Dokumen tersebut diterima pada 28 September itu dipandang tidak akurat sebagaimana yang pernah dibicarakan kedua belah pihak. Menurut surat yang ditandatangani oleh CEO Freeport McMoran Richard Adkerson itu, harusnya perhitungan nilai divestasi mencakupi potensi pendapatan PTFI hingga tahun 2041.
Selain itu, kendati PTFI melepas saham hingga 51 persen, namun Freeport-McMoRan menginginkan agar kontrol dan hak kelolah tetap berada ditangan PTFI.
Oleh karena dokumen Pemerintah Indonesia dinilai tidak sesuai dengan harapan Freeport-McMoRan, maka Freeport-McMoRan menyatakan dengan tegas atas ketidaksetujuan terhadap dokumen itu.
“We have received the Goverment’s position on divestment dated September 28, 2017. We strongly disagree with the statement incouded in document and submit our response and clarifications of the inaccuracies contained in the Goverment’s position,” kata Surat Freeport-McMoRan yang diterima Aktual.com, Jumat (29/9).
“Freeport has worked to be responsive to the Goverment’s aspiration for 51 percen ownership but has been consistently clear that the divestment is conditional upon the transactions reflecting fair value of the business through 2041 and that Freeport retain management and governance control,” tegas surat itu.
Sebelumnya, pada bulan lalu Menteri ESDM, Ignasius Jonan bersama Menteri Keuangan, Sri Mulyani dan CEO Freeport McMoRan, Richard C. Adkerson menyampaikan lima poin pokok kesepakatan atas perundingan kedua belah pihak terkait PTFI.
“Dengan berbagai upaya semaksimal yang bisa kita lakukan, dan dengan kerjasama yang baik. Jadi semua instansi pemerintah, dicapai beberapa hal, walaupun ini tidak mudah,” kata Jonan di Kantor Kementerian ESDM, Selasa (29/8).
Adapun lima poin kesepakatan sebagai berikut:
Pertama, Landasan hukum yang mengatur hubungan antara Pemerintah dan PT Freeport Indonesia akan berupa Izin Usaha Pertambangan Khusus (IUPK), bukan berupa Kontrak Karya (KK).
Kedua, Divestasi saham PT Freeport Indonesia sebesar 51% untuk kepemilikan Nasional Indonesia. Hal-hal teknis terkait tahapan divestasi dan waktu pelaksanaan akan dibahas oleh tim dari Pemerintah dan PT Freeport Indonesia.
Ketiga, PT Freeport Indonesia membangun fasilitas pengolahan dan pemurnian atau smelter selama 5 tahun, atau selambat-lambatnya sudah harus selesai pada Oktober 2022, kecuali terdapat kondisi force majeur.

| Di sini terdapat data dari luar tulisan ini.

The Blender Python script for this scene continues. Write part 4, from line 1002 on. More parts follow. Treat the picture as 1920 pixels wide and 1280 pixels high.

Keempat, Stabilitas Penerimaan Negara. Penerimaan negara secara agregat lebih besar dibanding penerimaan melalui Kontrak Karya selama ini, yang didukung dengan jaminan fiskal dan hukum yang terdokumentasi untuk PT Freeport Indonesia.
Kelima, Setelah PT Freeport Indonesia menyepakati 4 poin di atas, sebagaimana diatur dalam IUPK maka PT Freeport Indonesia akan mendapatkan perpanjangan masa operasi maksimal 2×10 tahun hingga tahun 2041.